LONDON: US president Donald Trump urged OPEC to lower crude prices on Thursday while reminding Mideast oil exporters of US security support.
He made his remarks on Twitter ahead of a keenly awaited meeting of OPEC countries and its allies in Algiers this weekend as pressure mounts on them to prevent a spike in prices caused by the reimposition of oil sanctions on Iran.
“We protect the countries of the Middle East, they would not be safe for very long without us, and yet they continue to push for higher and higher oil prices!” he tweeted.
“We will remember. The OPEC monopoly must get prices down now!”
Despite the threat, the group and its allies are unlikely to agree to an official increase in output, Reuters reported on Thursday, citing OPEC sources.
In June they agreed to increase production by about one million barrels per day (bpd). That decision was was spurred by a recovery in oil prices, in part caused by OPEC and its partners agreeing to lower production since 2017.

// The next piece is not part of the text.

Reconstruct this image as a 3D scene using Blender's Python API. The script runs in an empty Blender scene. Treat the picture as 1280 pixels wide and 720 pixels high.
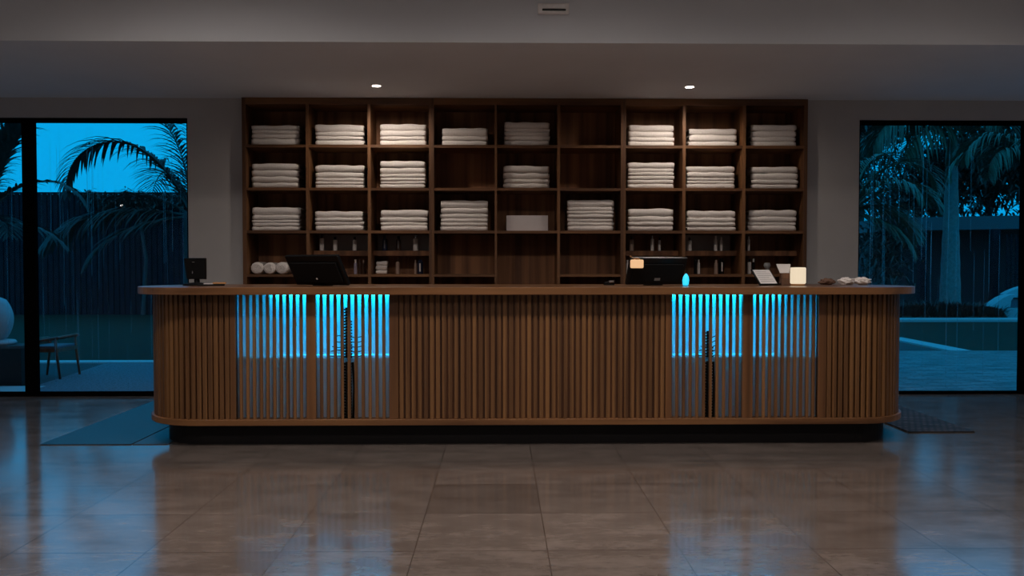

Known as OPEC+, the group of oil producers which includes Russia are due to meet on Sunday in Algiers to look at how to allocate the additional one million bpd within its quote a framework.
OPEC sources told Reuters that there was no immediate plan for any official action as such a move would require OPEC to hold what it calls an extraordinary meeting, which is not on the table.
Oil prices slipped after Trumps remarks, with Brent crude shedding 40 cents to $79 a barrel in early afternoon trade in London while US light crude was unchanged at about $71.12.
Brent had been trading at around $80 on expectations that global supplies would come under pressure from the introduction of US sanctions on Iranian crude exports on Nov. 4.
Some countries has already started to halt imports from Tehran ahead of that deadline, leading analysts to speculate about how much spare capacity there is in the Middle East to compensate for the loss of Iranian exports as well as how much of that spare capacity can be easily brought online after years of under-investment in the industry.
Analysts expect oil to trend higher and through the $80 barrier as the deadline for US sanctions approaches.
“Brent is definitely fighting the $80 line, wanting to break above,” said SEB Markets chief commodities analyst Bjarne Schieldrop, Reuters reported. “But this is likely going to break very soon.”